Task:
Your task is to copy each line that has the word "from".

[start of Dataset extract]

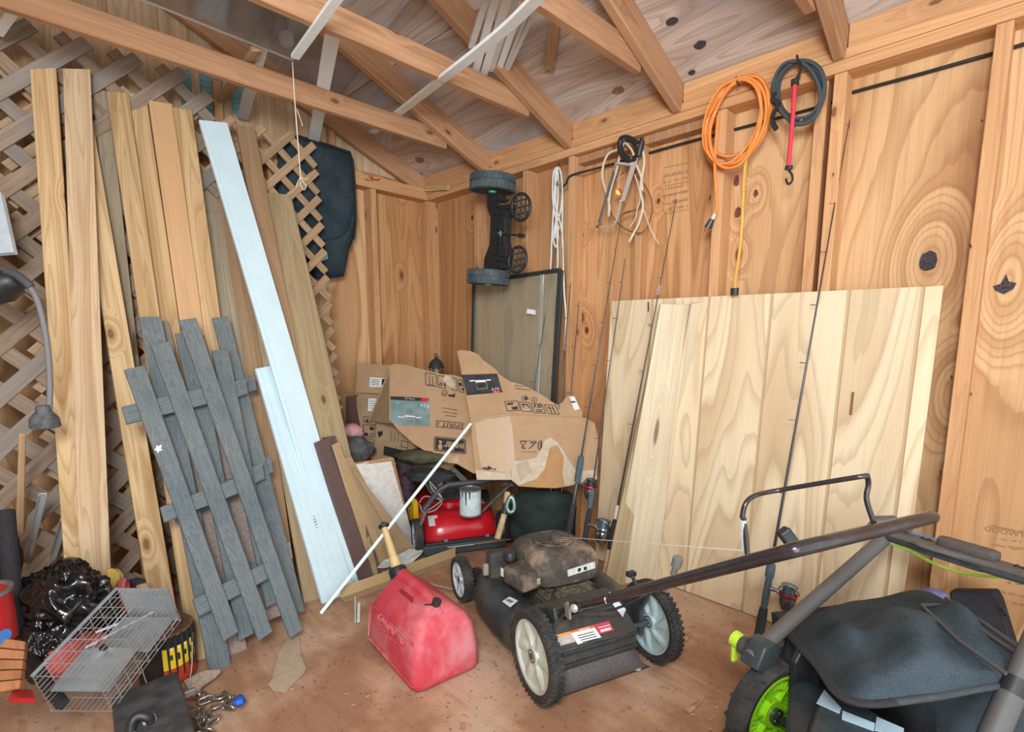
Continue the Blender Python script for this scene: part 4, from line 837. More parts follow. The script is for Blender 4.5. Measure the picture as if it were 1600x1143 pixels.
b.tube([V((gx, gy, .346))+V((-.8, .6, 0))*-.07, V((gx, gy, .353)), V((gx, gy, .346))+V((-.8, .6, 0))*.07], .005, 6)
b.obj('starter_grille', DUSTY, bm_, smooth=50)
B().lathe([(.074, .329), (.0, .3285)], 24, M4.Translation((gx, gy, 0))).obj('grille_well', plain('dark_well', (.012, .01, .009), .9), bm_)
B().cb((0, 0, 0), (.12, .115, .065)).obj('fuel_tank', DUSTY, bm_, M=M4.Translation((EX-.055, .145, .258)) @ M4.Rotation(.25, 4, 'Z'), bev=.012, seg=3, smooth=60)
tq = [L_(*p, 1, .207) for p in ((803, 896), (802, 880), (785, 868), (786, 884))]
B().cb((0, 0, 0), (.085, .003, .030)).obj('tank_label', plain('pale_cyan_label', (.60, .74, .74), .5, noise=.1, nsc=60), bm_, M=M4.Translation((EX-.04, .204, .262)) @ M4.Rotation(.25, 4, 'Z'))
B().cb((0, 0, 0), (.003, .035, .022)).obj('fuel_label', plain('tan_label', (.50, .40, .26), .6, noise=.2, nsc=90), bm_, M=M4.Translation((EX-.117, .115, .258)) @ M4.Rotation(.25, 4, 'Z'))
B().lathe([(.0, .0), (.024, .0), (.024, .022), (.021, .026), (0, .026)], 16, M4.Translation((EX+.03, .165, .29))).obj('fuel_cap', BLK, bm_, smooth=40)
B().cb((0, 0, 0), (.05, .085, .105)).obj('air_filter_box', plain('dusty_black', (.04, .038, .036), .7, dirt=(.2, .16, .12), dirt_amt=.5), bm_, M=M4.Translation((EX+.085, .19, .255)), bev=.014, seg=3, smooth=60)
B().cb((0, 0, 0), (.02, .03, .045)).obj('filter_window', plain('dusty_grey', (.3, .26, .22), .8), bm_, M=M4.Translation((EX+.085, .235, .24)), bev=.006, seg=2)
B().cb((0, 0, 0), (.004, .115, .024)).obj('engine_label', plain('white_engine_label', (.70, .72, .70), .5, noise=.15, nsc=80), bm_, M=M4.Translation((EX-.145, EY-.03, .283)) @ M4.Rotation(-.08, 4, 'X'))
for y in (-.02, -.045): B().cb((0, 0, 0), (.002, .012, .012)).obj('label_symbol', PRINT, bm_, M=M4.Translation((EX-.1475, EY+y, .283)))
B().tube(smoothc([V((EX-.13, .06, .235)), V((EX-.17, .10, .21)), V((EX-.21, .12, .16)), V((.10, .13, .19)), V((.04, .10, .245)), V((-.02, .0, .262)), V((-.05, -.13, .31)), V((-.08, -.16, .335))], 5), .0042, 6).obj('throttle_cable', BLKC, bm_, smooth=60)
BC = [L_(*p, 2, .1955) for p in ((785, 939), (797.5, 948), (809, 938), (796, 932))]
B().add(BC, [(0, 1, 2, 3)]).obj('barcode_sticker', LBL, bm_, sol=.002)
for k in range(5):
    u = .2+.13*k; p = lerp(lerp(BC[0], BC[3], .5), lerp(BC[1], BC[2], .5), u)+V((0, 0, .0012)); B().cb(p, (.003, .016, .001)).obj('barcode_bar', PRINT, bm_)
for x, y, z in ((.14, .19, .205), (.145, -.19, .20)):
    B().cb((0, 0, 0), (.018, .012, .04)).obj('bracket_tab', plain('zinc_tab', (.30, .30, .29), .5, .5), bm_, M=M4.Translation((x, y, z)) @ M4.Rotation(.4, 4, 'Y'), bev=.002)
# handle: U-tube from both shoulders back and up, with hinge knobs, bail and pull cord
hl0 = L_(893, 949, 1, .172); hl1 = L_(1243, 858, 1, .20); hr1 = L_(1462, 806, 1, -.20); hr0 = V((hl0.x+.0, -.172, hl0.z))
path = smoothc([hl0, lerp(hl0, hl1, .5), lerp(hl0, hl1, .93), lerp(hl1, hr1, .06), lerp(hl1, hr1, .5), lerp(hl1, hr1, .94), lerp(hr0, hr1, .93), lerp(hr0, hr1, .5), hr0], 5)
B().tube(path, .0125, 12).obj('handle_tube', TUBEB, bm_, smooth=60)
for h0, s in ((hl0, 1), (hr0, -1)):
    bpt = V((.055, s*.175, .235))
    B().tube([bpt, h0+V((.015, 0, -.005)), lerp(h0, hl1 if s > 0 else hr1, .06)], [.012, .013, .017], 10).obj('hinge_bracket', TUBEB, bm_, smooth=50)
    B().lathe([(0, 0), (.011, 0), (.012, .006), (0, .010)], 14, frame(h0+(hl1-hl0).normalized()*.04+V((-.010, s*.016, .004)), (-.6, s*.8, .1), (0, 0, 1))).obj('hinge_bolt', plain('zinc_bolt', (.55, .60, .60), .4, .6), bm_, smooth=40)
    B().prism([(-.012, -.02), (.012, -.022), (.014, .02), (0, .028), (-.014, .02)], -.004, .004, frame(h0+V((.0, s*.012, -.008)), (0, s, 0), (.2, 0, 1))).obj('wing_clamp', plain('zinc_clamp', (.32, .31, .29), .5, .5), bm_, bev=.002)
kb = L_(1060, 871, 1, -.19); kb0 = L_(1052, 897, 1, -.19); B().tube([kb0, lerp(kb0, kb, .45), lerp(kb0, kb, .5), kb], [.010, .010, .016, .0165], 12).obj('handle_knob', plain('grey_knob', (.20, .20, .19), .7), bm_, smooth=40)
kb = L_(986, 896, 1, -.06); kb0 = L_(1000, 925, 1, -.06); B().tube([kb0, kb], .006, 8).obj('cable_post', BLK, bm_); B().cb(kb, (.02, .03, .016)).obj('cable_stop', BLK, bm_, bev=.003)
def hpt(px, py, t): return BM.inverted() @ D(px, py, t)
tA, tB = (BM @ lerp(hl0, hl1, .78)-CAM).dot(FWD), (BM @ lerp(hl1, hr1, .62)-CAM).dot(FWD)
bl_ = [hpt(1168, 868, tA), hpt(1163, 815, tA), hpt(1160, 806, tA), hpt(1166, 785, tA), hpt(1182, 773, tA+.01), hpt(1220, 765, tA+.03), hpt(1340, 745, tB-.03), hpt(1354, 745, tB-.01), hpt(1357, 757, tB), hpt(1354, 780, tB), hpt(1366, 818, tB)]
B().tube(smoothc(bl_, 5), .0048, 8).obj('control_bail', TUBEB, bm_, smooth=60)
B().cb((0, 0, 0), (.024, .024, .05)).obj('throttle_lever', BLK, bm_, M=frame(hpt(1234, 843, tA+.03), BM.inverted().to_3x3() @ (UPV*.8-RGT*.6), BM.inverted().to_3x3() @ -FWD), bev=.004)
B().tube([V((gx-.03, gy-.078, .346)), hpt(1164, 860, tA+.01)], .0012, 5).obj('starter_cord', WHITEC, bm_)
B().tube([hpt(1164, 860, tA+.01), hpt(1162, 812, tA)], .006, 6).obj('cord_grip', plain('clear_clip', (.5, .6, .62), .4), bm_)
B().tube([hpt(1042, 909, tA-.02)+V((0, 0, 0))] and [lerp(hl0, hl1, .27)+V((0, -.012, .006)), lerp(hl0, hl1, .27)+V((-.004, .0, .017)), lerp(hl0, hl1, .27)+V((0, .014, .0)), lerp(hl0, hl1, .27)+V((.003, .006, -.014))], .002, 5).obj('cable_tie', WHITEC, bm_)
# ---- red push mower at the back
RM = LM((.965, -.46, 0), (-.893, .45, 0))
rm_ = thing('lawn_mower', 'red push mower with folded handle in the far corner under the cardboard', 'lawn mower', M=RM)
for x, s, r in ((.02, 1, .088), (.02, -1, .088), (.44, 1, .085), (.44, -1, .085)):
    mower_wheel(rm_, (x, s*.235, r), (0, s, 0), r, .045, RUB, BLUERIM, 0, 28, .004)
b = B(); b.loft([superl(.26, 0, .285, .205, .045, 6), superl(.26, 0, .29, .212, .06, 6), superl(.265, 0, .28, .205, .125, 5), superl(.275, 0, .262, .195, .165, 4), superl(.29, 0, .225, .165, .185, 3.2), superl(.30, 0, .20, .15, .188, 2.6)])
b.obj('deck', REDP, rm_, smooth=50)
B().loft([superl(.30, .01, .15, .135, .18, 2.2), superl(.30, .01, .15, .135, .205, 2.2), superl(.30, .01, .128, .112, .21, 2.2)]).obj('engine_ring', REDP, rm_, smooth=40)
B().cb((-.055, 0, .036), (.045, .44, .052)).obj('rear_bar', plain('dark_blue_grey_plastic', (.045, .06, .068), .6, noise=.2, nsc=60), rm_, bev=.008, seg=2)
B().cb((-.05, 0, .064), (.03, .42, .016)).obj('rear_skirt', BLK, rm_, bev=.004)
for y in (.10, -.12): B().cb((-.05, y, .074), (.02, .02, .014)).obj('skirt_clip', plain('grey_clip', (.2, .23, .24), .6), rm_, bev=.002)
b = B().cb((.30, .02, .25), (.20, .18, .10)); [b.cb((.30, .02, .215+.014*k), (.215, .20, .005)) for k in range(6)]
b.obj('engine_block', plain('sooty_engine', (.03, .03, .032), .6, noise=.4, nsc=40, dirt=(.12, .11, .10), dirt_amt=.4), rm_, bev=.003)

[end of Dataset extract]

Correct answer:
Continue the Blender Python script for this scene: part 4, from line 837. More parts follow. The script is for Blender 4.5. Measure the picture as if it were 1600x1143 pixels.
# handle: U-tube from both shoulders back and up, with hinge knobs, bail and pull cord